REARRANGEMENT STUDIES WITH 14C: XXI. SIDE CHAIN REARRANGEMENT AND FRAGMENTATION FOLLOWING FRIEDEL–CRAFTS ALKYLATION OF BENZENE WITH β-14C-ETHYL IODIDE

The aluminum chloride catalyzed reaction between β-14C-ethyl iodide and benzene in 1,2,4-trichlorobenzene as solvent was studied under different conditions of temperature and reaction time. Yields of ethylbenzene were estimated by isotopic dilution. Up to 20% rearranged product, α-14C-ethylbenzene, was found. The trend indicated that yield of ethylbenzene was lower and side chain rearrangement greater when the reaction mixture was heated at higher temperature for longer time. The rearrangement apparently occurred after the initial formation of β-14C-ethylbenzene.
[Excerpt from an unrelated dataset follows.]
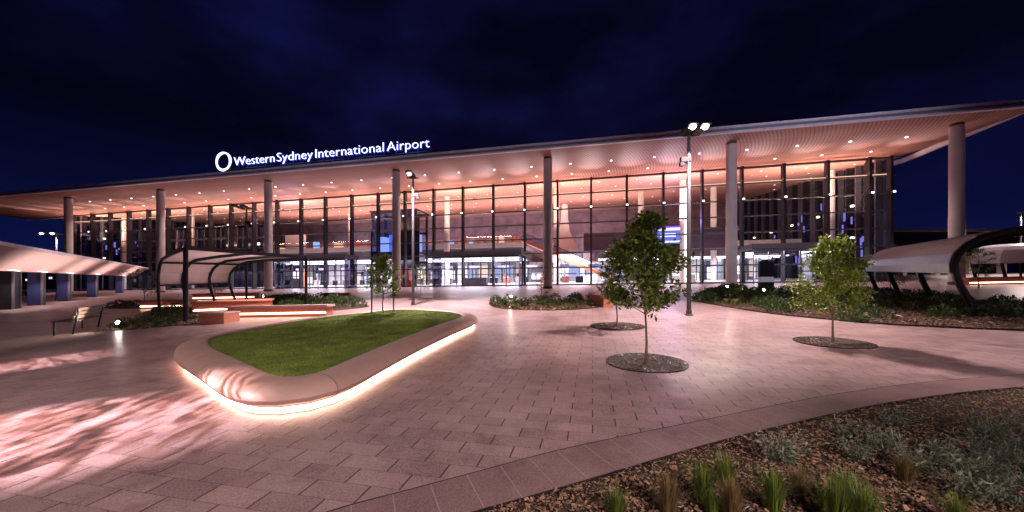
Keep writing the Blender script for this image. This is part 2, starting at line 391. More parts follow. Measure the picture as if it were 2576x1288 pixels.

After a reaction time of 5 min at 154 °C, only 0.1–0.3% unreacted and unrearranged β-14C-ethyl iodide was recovered while the ethylbenzene obtained from the reaction showed about 2% rearrangement. When β-14C-ethylbenzene was heated with aluminum chloride in 1,2,4-trichlorobenzene for 2 or 24 h, rearrangement to α-14C-ethylbenzene was observed. In some experiments, a fragmentation product, toluene, was isolated. Its specific activity suggested that 1 mole of active ethylbenzene gave 2 moles of toluene only one of which was active. The mechanistic implications of these findings are discussed.